So, Tuesday morning. I got there at 8:50 and was 5th in line. Two in front were clueless, just oldsters doing some early banking. Two knew, one like me quietly or routinely repositioning and another who was making a deposit and didn't mind if there'd be a new name on the door come Monday morning. My turn came and I discovered the maturity was Wednesday not Tuesday. Filled out the paperwork and went back to work.

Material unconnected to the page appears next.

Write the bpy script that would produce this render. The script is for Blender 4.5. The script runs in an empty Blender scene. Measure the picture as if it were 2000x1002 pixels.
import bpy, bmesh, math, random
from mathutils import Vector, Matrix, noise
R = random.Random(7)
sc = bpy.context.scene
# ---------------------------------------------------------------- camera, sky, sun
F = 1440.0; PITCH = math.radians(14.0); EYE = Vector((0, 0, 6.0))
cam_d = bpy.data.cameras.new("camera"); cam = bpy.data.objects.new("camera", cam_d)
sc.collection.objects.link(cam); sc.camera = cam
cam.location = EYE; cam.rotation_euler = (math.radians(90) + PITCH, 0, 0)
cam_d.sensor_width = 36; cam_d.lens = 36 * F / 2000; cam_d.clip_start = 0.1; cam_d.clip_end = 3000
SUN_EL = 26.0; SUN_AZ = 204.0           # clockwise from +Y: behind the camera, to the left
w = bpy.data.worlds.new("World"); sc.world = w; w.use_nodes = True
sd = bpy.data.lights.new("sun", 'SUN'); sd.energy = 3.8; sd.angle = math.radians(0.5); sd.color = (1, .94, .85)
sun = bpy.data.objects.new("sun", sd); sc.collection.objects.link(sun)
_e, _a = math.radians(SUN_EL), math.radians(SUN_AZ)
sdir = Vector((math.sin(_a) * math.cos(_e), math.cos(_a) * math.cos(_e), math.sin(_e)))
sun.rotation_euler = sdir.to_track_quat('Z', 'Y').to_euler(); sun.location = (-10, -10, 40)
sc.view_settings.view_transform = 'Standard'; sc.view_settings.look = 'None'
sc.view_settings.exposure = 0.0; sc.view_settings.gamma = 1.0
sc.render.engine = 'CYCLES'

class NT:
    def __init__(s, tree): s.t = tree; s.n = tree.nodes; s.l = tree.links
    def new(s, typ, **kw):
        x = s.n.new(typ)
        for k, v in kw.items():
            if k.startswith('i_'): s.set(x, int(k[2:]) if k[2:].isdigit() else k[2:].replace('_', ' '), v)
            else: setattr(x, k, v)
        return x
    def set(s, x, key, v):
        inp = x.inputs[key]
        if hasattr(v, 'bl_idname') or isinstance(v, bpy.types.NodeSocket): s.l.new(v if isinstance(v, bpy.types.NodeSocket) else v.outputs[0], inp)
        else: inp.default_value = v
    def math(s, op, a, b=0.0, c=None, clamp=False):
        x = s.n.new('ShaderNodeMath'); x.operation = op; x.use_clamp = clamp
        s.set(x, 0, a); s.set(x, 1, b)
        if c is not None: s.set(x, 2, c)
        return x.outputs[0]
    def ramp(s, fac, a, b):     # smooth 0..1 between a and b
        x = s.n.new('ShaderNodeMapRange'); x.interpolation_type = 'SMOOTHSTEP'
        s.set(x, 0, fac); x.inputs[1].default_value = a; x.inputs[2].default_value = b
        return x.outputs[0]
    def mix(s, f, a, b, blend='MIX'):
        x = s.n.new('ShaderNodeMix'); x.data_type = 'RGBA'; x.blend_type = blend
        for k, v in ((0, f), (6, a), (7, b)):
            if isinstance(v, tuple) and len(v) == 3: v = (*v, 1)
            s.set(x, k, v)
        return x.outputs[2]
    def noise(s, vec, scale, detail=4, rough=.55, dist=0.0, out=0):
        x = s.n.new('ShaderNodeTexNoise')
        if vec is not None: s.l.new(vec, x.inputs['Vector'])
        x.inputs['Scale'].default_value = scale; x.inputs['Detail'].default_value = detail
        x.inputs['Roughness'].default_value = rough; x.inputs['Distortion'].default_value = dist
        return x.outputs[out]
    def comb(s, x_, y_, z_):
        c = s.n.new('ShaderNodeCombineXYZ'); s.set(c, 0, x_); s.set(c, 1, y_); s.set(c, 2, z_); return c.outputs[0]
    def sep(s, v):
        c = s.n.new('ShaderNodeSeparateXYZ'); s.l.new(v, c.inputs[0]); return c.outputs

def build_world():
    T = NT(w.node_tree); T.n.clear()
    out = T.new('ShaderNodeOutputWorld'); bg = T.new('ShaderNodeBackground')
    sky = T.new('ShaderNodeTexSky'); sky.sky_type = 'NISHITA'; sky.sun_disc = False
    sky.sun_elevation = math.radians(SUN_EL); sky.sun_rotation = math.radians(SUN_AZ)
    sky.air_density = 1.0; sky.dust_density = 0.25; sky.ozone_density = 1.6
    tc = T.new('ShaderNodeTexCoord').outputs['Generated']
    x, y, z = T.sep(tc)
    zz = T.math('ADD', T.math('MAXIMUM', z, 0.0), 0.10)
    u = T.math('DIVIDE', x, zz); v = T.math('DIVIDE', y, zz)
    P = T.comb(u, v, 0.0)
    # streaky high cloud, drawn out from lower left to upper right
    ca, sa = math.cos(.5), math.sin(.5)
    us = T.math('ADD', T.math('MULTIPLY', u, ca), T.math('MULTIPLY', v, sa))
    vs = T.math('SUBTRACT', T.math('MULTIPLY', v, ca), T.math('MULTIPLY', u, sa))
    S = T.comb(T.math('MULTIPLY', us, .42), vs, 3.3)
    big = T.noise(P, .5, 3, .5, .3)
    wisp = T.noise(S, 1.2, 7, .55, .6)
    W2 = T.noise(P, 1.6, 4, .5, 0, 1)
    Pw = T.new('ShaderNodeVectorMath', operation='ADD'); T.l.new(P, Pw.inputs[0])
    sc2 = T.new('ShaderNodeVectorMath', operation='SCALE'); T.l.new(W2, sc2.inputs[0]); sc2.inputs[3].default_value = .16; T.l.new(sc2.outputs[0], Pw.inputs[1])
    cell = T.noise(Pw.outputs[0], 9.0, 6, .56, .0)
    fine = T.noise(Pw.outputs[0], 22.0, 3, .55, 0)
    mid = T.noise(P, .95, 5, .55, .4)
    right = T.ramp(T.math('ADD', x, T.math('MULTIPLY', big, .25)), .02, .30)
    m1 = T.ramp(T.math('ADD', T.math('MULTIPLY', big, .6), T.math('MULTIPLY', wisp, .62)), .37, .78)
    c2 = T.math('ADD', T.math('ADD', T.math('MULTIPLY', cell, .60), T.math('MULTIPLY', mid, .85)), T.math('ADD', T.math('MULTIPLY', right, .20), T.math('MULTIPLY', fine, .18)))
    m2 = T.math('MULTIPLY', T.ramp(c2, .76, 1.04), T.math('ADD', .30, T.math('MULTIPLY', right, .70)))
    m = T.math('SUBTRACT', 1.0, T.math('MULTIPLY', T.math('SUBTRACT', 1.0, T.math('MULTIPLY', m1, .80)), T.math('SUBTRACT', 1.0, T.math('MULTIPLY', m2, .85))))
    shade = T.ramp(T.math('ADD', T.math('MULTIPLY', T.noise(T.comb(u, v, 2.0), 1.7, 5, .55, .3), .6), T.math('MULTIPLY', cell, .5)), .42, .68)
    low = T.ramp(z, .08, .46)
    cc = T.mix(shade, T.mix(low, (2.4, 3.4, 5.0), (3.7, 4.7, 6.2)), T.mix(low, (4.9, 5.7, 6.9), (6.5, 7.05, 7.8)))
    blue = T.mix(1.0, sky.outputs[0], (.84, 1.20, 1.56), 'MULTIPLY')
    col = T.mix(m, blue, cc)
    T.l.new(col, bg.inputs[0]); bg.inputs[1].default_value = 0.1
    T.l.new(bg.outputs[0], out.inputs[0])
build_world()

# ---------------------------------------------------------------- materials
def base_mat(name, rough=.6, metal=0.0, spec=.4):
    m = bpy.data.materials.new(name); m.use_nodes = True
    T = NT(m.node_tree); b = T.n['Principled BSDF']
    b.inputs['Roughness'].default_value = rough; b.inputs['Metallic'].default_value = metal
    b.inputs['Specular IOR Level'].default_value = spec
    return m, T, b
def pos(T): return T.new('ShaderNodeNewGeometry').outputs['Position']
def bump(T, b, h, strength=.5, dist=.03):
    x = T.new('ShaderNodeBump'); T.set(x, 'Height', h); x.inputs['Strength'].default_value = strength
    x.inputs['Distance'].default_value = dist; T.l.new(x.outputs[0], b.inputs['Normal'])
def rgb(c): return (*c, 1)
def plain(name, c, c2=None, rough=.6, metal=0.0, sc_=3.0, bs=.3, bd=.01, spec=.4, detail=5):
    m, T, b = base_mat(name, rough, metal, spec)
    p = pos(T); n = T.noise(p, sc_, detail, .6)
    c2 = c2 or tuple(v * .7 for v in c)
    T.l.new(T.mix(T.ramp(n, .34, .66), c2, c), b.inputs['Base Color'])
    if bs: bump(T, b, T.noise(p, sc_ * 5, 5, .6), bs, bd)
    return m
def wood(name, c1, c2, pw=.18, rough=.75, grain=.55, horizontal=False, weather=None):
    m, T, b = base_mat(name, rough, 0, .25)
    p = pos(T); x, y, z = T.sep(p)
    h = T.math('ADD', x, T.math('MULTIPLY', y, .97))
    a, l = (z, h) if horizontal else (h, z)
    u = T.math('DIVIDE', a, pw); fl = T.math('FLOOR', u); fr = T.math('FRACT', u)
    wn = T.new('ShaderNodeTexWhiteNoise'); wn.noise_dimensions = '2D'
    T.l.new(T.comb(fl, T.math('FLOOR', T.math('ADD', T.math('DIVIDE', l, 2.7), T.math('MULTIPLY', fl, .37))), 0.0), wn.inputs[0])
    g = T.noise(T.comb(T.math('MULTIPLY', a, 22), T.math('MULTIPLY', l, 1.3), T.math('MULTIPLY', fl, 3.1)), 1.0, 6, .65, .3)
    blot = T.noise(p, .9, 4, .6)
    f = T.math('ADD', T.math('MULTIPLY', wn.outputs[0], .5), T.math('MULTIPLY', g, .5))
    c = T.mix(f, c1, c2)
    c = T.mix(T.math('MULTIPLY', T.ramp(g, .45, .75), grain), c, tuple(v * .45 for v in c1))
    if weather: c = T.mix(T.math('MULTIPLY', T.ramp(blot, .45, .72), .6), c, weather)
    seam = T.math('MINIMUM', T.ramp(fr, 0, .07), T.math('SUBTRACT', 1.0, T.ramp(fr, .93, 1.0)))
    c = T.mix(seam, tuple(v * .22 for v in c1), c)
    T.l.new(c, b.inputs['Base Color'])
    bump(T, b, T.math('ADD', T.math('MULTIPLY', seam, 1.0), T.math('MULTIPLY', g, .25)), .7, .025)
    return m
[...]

Wednesday morning I was the only one there at opening, cleared and closed with no problem and joked with the teller about wearing a new name badge in a few days. The teller next to here was talking on the phone about all the news article she found with a google search. Opened a money market account at my long time credit union paying more than the 9 month CD rate at IndyMac. How crazy is that? It does provide a hint for future rate seekers. Lightbulbs glow brightest just before burning out. Banks offer very high rates just before going under.

This is just the first branded bank to run afoul. The real nervous time will be after a few are shuttered and the FDIC & FSLIC run out of money to paper over the mess.

23 comments:

Agent #777 said...

Man, I am pretty ticked about now. I tried to short 1000 shares quite a while back at $32, but eTrade said they had no shares available to short.

Rob Dawg said...

No shares for you.

Casey Serin said...

So Robbo, since Lou Minatti has temporarily (?) vanished into the ether, what are you thoughts on:

Oil: The mother of all speculative bubbles, or the end of human civilization? :-p

Rob Dawg said...

Civilization is screwed. You are ample evidence of that.

As to oil, most certainly a bubble of earth shaking proportions. The Northern States are already balking at the delivery prices for heating oil. Demand destruction is massive and the tankers are playing cute offshore. Below $100 and possibly back to the honest value of $85. That's $65 for the stuff and $20 for the political uncertainty.

Casey Serin said...

Civilization is screwed. You are ample evidence of that.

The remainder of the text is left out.